I finished writing my novel in the winter, in the darkness before dawn. This book was my companion through those dark mornings. I’d light a candle, turn on my lamp so a pool of light would hit my desk, and read a few passages from this book before immersing myself back into the weird, hyper-coloured world of my book. Here’s an excerpt: “There is just you and the universe and this creative fire moving through your fingers in bold palettes of colour chasing the dark away until you emerge in the sure, calm light of morning and feel like a writer again.” I felt like he was writing just for me. Which is, of course, the magic of writing: the transmission. Wagamese died last spring, right after I finished my final draft. I was saddened when I heard the news. His spirit lives in this book: creative, generous, and compassionate.
Lilian Quick has looked up to her cousin Florence her whole life. Florence is everything Lilian is not—brave, confident, quick to find adventure and American. The women have been out of touch for years due to a family rift, but Lilian, childless, single and self-employed as a pet portraitist, has been watching Florence for years. Florence is now Internet-famous as Eleven Novak, the face of a compelling new feminine lifestyle empowerment brand.

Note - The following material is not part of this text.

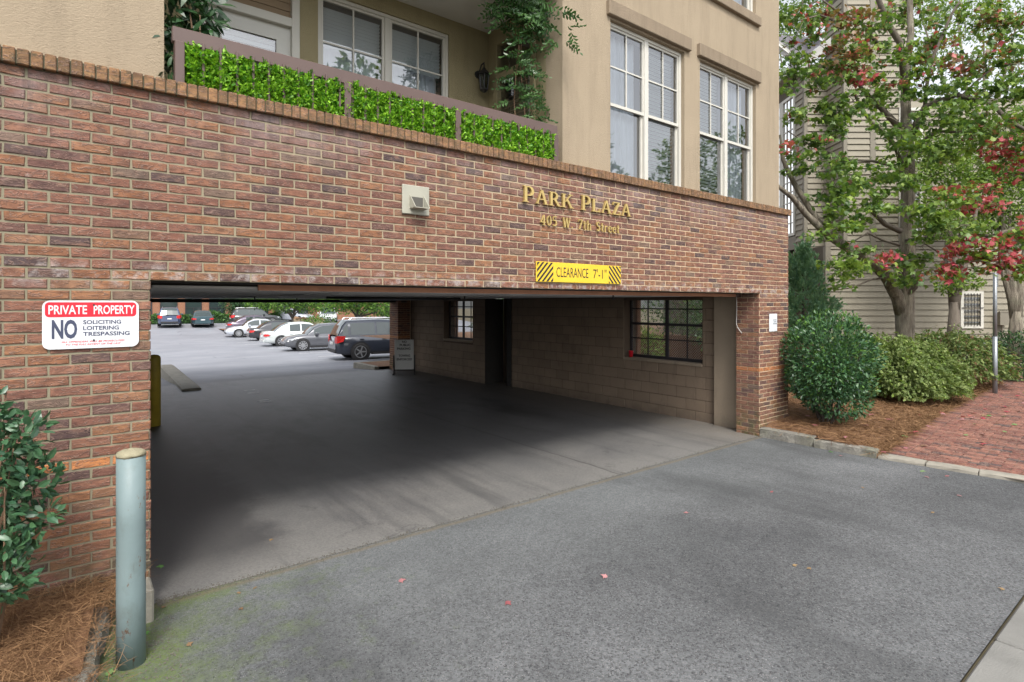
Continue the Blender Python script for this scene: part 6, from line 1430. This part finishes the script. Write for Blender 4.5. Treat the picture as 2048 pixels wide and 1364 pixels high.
for lab, b, crown, bark, keys, wts, r0 in (
 ('young pale trunked tree with its crown over the dark teal sedan', (447, 67), [(0,0,2.0,1.1),(.7,-.3,2.3,1.1),(-.5,.2,2.7,1.2)], 'bark', ('lot', 'lotdark'), (.6, .4), .08),
 ('dense dark green tree at the end of the parked row', (478, 63), [(0,0,1.7,1.5),(-.8,-.2,2.1,1.4),(1,.2,2,1.5),(.3,0,3,1.7),(-.4,-.4,.9,.9)], 'bark', ('lotdark', 'holly'), (.7, .3), .09),
 ('small round tree between the dark tree and the garden wall', (527, 62), [(-.2,0,2.1,1.3),(.8,.1,2.4,1.4),(-.8,-.1,2.6,1.2)], 'darkbark', ('lot', 'lotdark'), (.7, .3), .1),
 ('wide spreading tree behind the white sedan', (585, 50), [(-1,0,2.0,1.5,.5),(1.1,-.3,2.0,1.6,.5),(-2.8,.5,2.3,1.4,.5),(.1,-.5,3,2.2,.6),(2.6,-.5,2.2,1.6,.6)], 'darkbark', ('lot', 'lotdark'), (.8, .2), .13),
 ('low forked tree behind the charcoal sport utility car', (715, 41), [(-1.4,.3,2.0,1.3,.5),(.3,-.2,2.0,1.3,.5),(1.7,-.6,1.9,1.2,.6),(-.3,-.2,3,2.0,.6),(3,-.7,1.5,1.2)], 'darkbark', ('lot', 'lotdark'), (.8, .2), .13),
 ('broad tree closing the view at the right of the parking lot', (768, 45), [(-1,0,1.1,1.3),(.5,-1,1.0,1.4),(1.5,1,2.3,2.0),(-1.4,0,2.5,1.8),(3,3,1.5,2.2)], 'darkbark', ('lot', 'lotdark'), (.6, .4), .14)):
    small_tree(lab, lt(*b), 6, around(b[0], b[1], crown), bark, keys, wts, 3800, .22, 'parking_lot_tree', 5, r0, QUAD, 'trees around the parking lot', (0, 0), .28, 60)
small_tree('tree at the far left corner of the lot by the brick building', (20, 66, 0), 8, [(20,66,3,2.5),(23,66,2.6,2.5),(17.5,66.5,3.2,2.2),(26,64,2.5,2.6)], 'darkbark', ('lot', 'lotdark'), (.5, .5), 3600, .3, 'parking_lot_tree', 5, .2, QUAD, 'trees around the parking lot', (0, 0), .25, 60)
bq = at(640, 650, 41); bb = bush('rounded green bush behind the dark grey hatchback', (bq.x, bq.y, .3), (1.4, 1.4, 1.0), 1400, ['lot', 'hedge'], [.6, .4], .16)
# lot islands
isl = MB(); rough_stone(isl, (13.0, 18.2), (7.55, 18.2), .16, -.2, .10, 14, .004); rough_stone(isl, (7.55, 18.2), (7.55, 16.55), .16, -.2, .10, 6, .004)
ik = isl.build('lot_kerb', M['concrete'], kind='structure')
sheet('island_bed', [(7.68, 16.5), (13, 16.5), (13, 18.06), (7.68, 18.06)], .09, M['mulch'])
mb = MB(); rough_stone(mb, (2.35, 21.6), (2.12, 15.2), .42, -.3, .07, 16, .006); mb.build('left_lot_kerb', M['concrete'], kind='structure')
fbq = [at(x_, 607, d_) for x_, d_ in ((415, 58), (452, 50), (470, 55), (500, 66), (440, 66))]; sheet('far_bed', [(v_.x, v_.y) for v_ in fbq], -.30, M['mulch'])
# painted dashes on the lane
M['paintw'] = plain('worn_white_paint', (.80, .80, .78), .45, var=.2, scale=20)
dashes = MB()
for (x, y, w_) in ((500,781,22),(507,786,22),(526,801,22),(531,804,24)):
    d = 2.058 * 1137.8 / (y - 607); p = at(x, y, d); dashes.add([(p.x - .12, p.y - .03, .0085), (p.x + .12, p.y - .03, .0085), (p.x + .12, p.y + .05, .0085), (p.x - .12, p.y + .05, .0085)], [(0, 1, 2, 3)])
dashes.build('lane_dash', M['paintw'], bpy.data.objects['carport_floor'])
for y in (26.2, 29.0, 34.4, 39.8, 42.2, 47.2):
    baymarks = MB(); baymarks.add([(9.2, y, lotz(y) + .006), (14, y - .5, lotz(y - .5) + .006), (14, y - .4, lotz(y - .4) + .006), (9.2, y + .1, lotz(y + .1) + .006)], [(0, 1, 2, 3)]); baymarks.build('bay_marking', M['paintw'], bpy.data.objects['parking_lot'])
# ---- street trees across the road (their crowns mirror in the windows)
for k, (x, y, h) in enumerate(((11, -13.5, 14), (23, -14, 14.5), (31, -12.5, 13), (39, -14, 15.5))):
    small_tree(('tall street tree mirrored in the balcony windows', 'tall street tree mirrored in the left upper window', 'street tree mirrored in the right upper window', 'street tree furthest along the road')[k], (x, y, 0), h, [(x, y, h*.74, 2.4), (x - 1.6, y, h*.58, 2.0), (x + 1.7, y + .4, h*.62, 2.0), (x, y, h*.9, 1.7), (x - .6, y, h*.45, 1.7)], 'darkbark', ('green', 'light'), (.8, .2), 2200, .42, 'street_tree', 5, .25, QUAD, 'trees across the street', (0, 0), .35, 0)

# ================================================================ litter
needle = ([(0, -.5, 0), (0, .5, 0), (.5, -.5, .06), (.5, .5, .06), (1, -.3, .0), (1, .3, .0)], [(0, 2, 3, 1), (2, 4, 5, 3)])
M['needle'] = None
def needles(name, n, xy, zf, wdt, ln, up=.12):
    p = np.array([(x, y, zf(x, y) + rng.uniform(.0, .035)) for x, y in (xy() for _ in range(n))])
    d = rdir(n, 0); d[:, 2] = nr.normal(size=n) * up; m = frames(d, rdir(n, 2.5), 1.0)
    m[:, :, 0] *= (ln * (.6 + .7 * nr.random(n)))[:, None]; m[:, :, 1] *= wdt; m[:, :, 2] *= .25
    lm = L['needle']; scatter(name, needle, m, p, [lm], None, None, 'stuff')
L['needle'] = leafmat('pine_needle', (.12, .06, .03), (.42, .25, .13), .8, .1, .15)
def lxy():
    while True:
        y = rng.uniform(2.7, 4.55); x = rng.uniform(-1.0, kline(y) - (.12 if y < 4.25 else -.14))
        if rng.random() < .06: x = rng.uniform(kline(y) - .12, kline(y) + .1)
        if inview((x, y, .1)) or rng.random() < .1: return x, y
needles('pine_straw', 6500, lxy, lambda x, y: lbz(x, y) + (.02 if x < kline(y) - .06 else -.0), .0022, .13)
def rxy():
    while True:
        x = rng.uniform(8.5, 18); y = edgeY(x) + rng.random() ** 1.6 * 2.6
        if x < 9.36 and y > 4.5: continue
        return x, y
needles('pine_straw', 26000, rxy, bedz, .0055, .17)
def leafobj(name, label, group, p, key, size, parent=None):
    me = bpy.data.meshes.new(name); bend = rng.uniform(-.5, .5)
    me.from_pydata([(x, y, z * .6 + bend * (x - .4) ** 2 * .4 + .06) for x, y, z in MAPLE[0]], [], MAPLE[1]); me.materials.append(L[key])
    at_ = me.attributes.new('tint', 'FLOAT', 'FACE'); at_.data.foreach_set('value', [rng.random()] * len(MAPLE[1]))
    o = link(name, me); o.location = p; o.rotation_euler = (rng.uniform(-.25, .25), rng.uniform(-.25, .25), rng.uniform(0, 6.28)); o.scale = (size,) * 3
    return tag(o, label, 'leaf', group)
L['pink'] = leafmat('fallen_pink', (.34, .10, .11), (.52, .27, .27), .7, .1)
L['tan'] = leafmat('fallen_tan', (.22, .13, .07), (.36, .25, .13), .8, .1)
L['fgreen'] = leafmat('fallen_green', (.10, .30, .05), (.28, .42, .18), .6, .2)
def ground(x, y, z=.006):
    d = (CAMH - z) * 1137.8 / (y - 607); return at(x, y, d)
for (x, y, k) in ((1547,984,'pink'),(1915,990,'pink'),(1372,1027,'pink'),(1898,953,'pink'),(1858,955,'pink'),(797,1163,'pink'),(1685,912,'pink'),(1012,1203,'pink'),(1215,1155,'pink')):
    leafobj('fallen_leaf', 'small pinkish red maple leaf lying flat on the grey driveway', 'red leaves on the driveway', ground(x, y), k, .058)
for (x, y, k) in ((1868,1026,'tan'),(1585,1131,'tan'),(1722,974,'tan'),(1622,1136,'tan'),(473,1186,'tan'),(480,1216,'tan'),(538,1080,'tan'),(373,1292,'tan'),(512,1176,'tan'),(2010,1180,'tan'),(330,1215,'tan')):
    leafobj('fallen_leaf', 'small dry tan leaf lying on the grey driveway', 'dry leaves on the driveway', ground(x, y), k, .042)
leafobj('fallen_leaf', 'green maple leaf on the driveway just below the granite kerb', None, ground(1660, 904), 'fgreen', .08); leafobj('fallen_leaf', 'green maple leaf on the driveway below the brick pavement', None, ground(1846, 941), 'fgreen', .09)
leafobj('fallen_leaf', 'bright green leaf beside the foot of the pale blue bollard', None, ground(298, 1262), 'fgreen', .055); leafobj('fallen_leaf', 'green leaf on the carport floor near the left pier', None, ground(328, 1132), 'fgreen', .06); leafobj('fallen_leaf', 'green leaf in the debris in front of the pale blue bollard', None, ground(215, 1353), 'fgreen', .06)
for k in range(46):
    x, y = rxy(); leafobj('fallen_leaf', 'pinkish fallen maple leaf on the pine straw bed by the brick pavement', 'fallen leaves on the pine straw', (x, y, bedz(x, y) + .035), rng.choice(['pink', 'pink', 'red', 'tan']), rng.uniform(.08, .12))
for k in range(60):
    q_ = ground(rng.uniform(1790, 2060), 838 - abs(rng.gauss(0, 26)), .12) if k < 42 else ground(rng.uniform(1800, 2040), rng.uniform(840, 900), .09); x, y = q_.x, q_.y; leafobj('fallen_leaf', 'pinkish fallen maple leaf on the brick pavement near the bed', 'fallen leaves on the brick pavement', (x, y, pz(x) + .01), rng.choice(['pink', 'pink', 'red', 'tan', 'fgreen']), rng.uniform(.07, .11))
# grit and crumbs along the asphalt joint and kerb
n = 1400; gx = .5 + nr.random(n) ** 2 * 7.5; gy = 4.57 + nr.normal(size=n) * .025
n2 = 500; gx = np.concatenate([gx, .2 + nr.random(n2) * .35]); gy = np.concatenate([gy, 3.5 + nr.random(n2) * 1.0])
n = len(gx); chip = ([(0,0,0),(1,.1,0),(.5,.9,0),(.5,.4,.6)], [(0,1,3),(1,2,3),(2,0,3)])
scatter('joint_grit', chip, frames(rdir(n) * np.array([1, 1, .0]), np.tile([[0, 0, 1.0]], (n, 1)), .005 + .009 * nr.random(n)), np.stack([gx, gy, np.full(n, .005)], 1), [plain('grit', (.12, .11, .09), .95, var=.5, scale=40)], None, None, 'stuff')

When Eleven comes to town as part of her sales tour, she offers Lilian a place at the Temple, her Manhattan office. Despite twenty years of silence, Eleven welcomes her long-lost cousin with open arms, and the two women begin a new relationship. Lilian quickly enrols in the Ascendency, Eleven’s signature program: an expensive three-month training seminar on empowered leadership, spiritual awakening, and sales and marketing. Eleven is going to help her cousin rise up to be her highest self: confident, affluent and self-actualized.
Lilian’s sensitive, artistic nature is stretched by the work she does in the Ascendency, and pushed even further by her cousin’s careful life coaching. In just three months, Lilian’s life changes drastically and becomes everything she’s dreamed of. But is it everything she wants? And can she trust everything Eleven says?